Bi-Sb semiconductor alloy synthesized by mechanical alloying

Abstract

This work reports the electrical and thermal transport properties of polycrystalline Bi1-xSbx (x=0.10 and 0.14) pellets in the temperature range of 20−300K. The pellets were prepared by spark plasma sintering from ball-milled Bi1-xSbx powders. As semiconductor, the samples displayed n-type conductivity as indicated by the negative sign of the Seebeck coefficient.
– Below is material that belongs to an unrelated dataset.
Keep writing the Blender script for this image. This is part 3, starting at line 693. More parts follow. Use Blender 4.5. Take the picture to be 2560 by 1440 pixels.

Semiconducting properties were observed for the Bi0.86Sb0.14 alloy in the entire temperature range of 20−300K, whereas the Bi0.90Sb0.10 alloy exhibited metal-like behavior at low temperatures (20−120K) and semiconducting one at temperatures between 160K and 300K. The metal-like feature of the Bi0.90Sb0.10 sample was attributed to the electron conduction by means of topologically protected surface gapless states, as this material has been reported to be a 3D topological insulator. The temperature dependence of the scattering coefficient and Fermi level shift were analyzed, assuming that prepared alloys are non-degenerate semiconductors in the temperature range where their semiconducting behavior was observed. The carrier thermal conductivity was estimated from the Lorenz number and Wiedemann-Franz law. At high temperature, the thermal energy transport rate is similar for both alloys, whereas at low temperature, it depends on the characteristic electrical behavior of each sample. Interestingly, the polycrystalline nature of our samples seems not affect their electrical and thermal transport properties.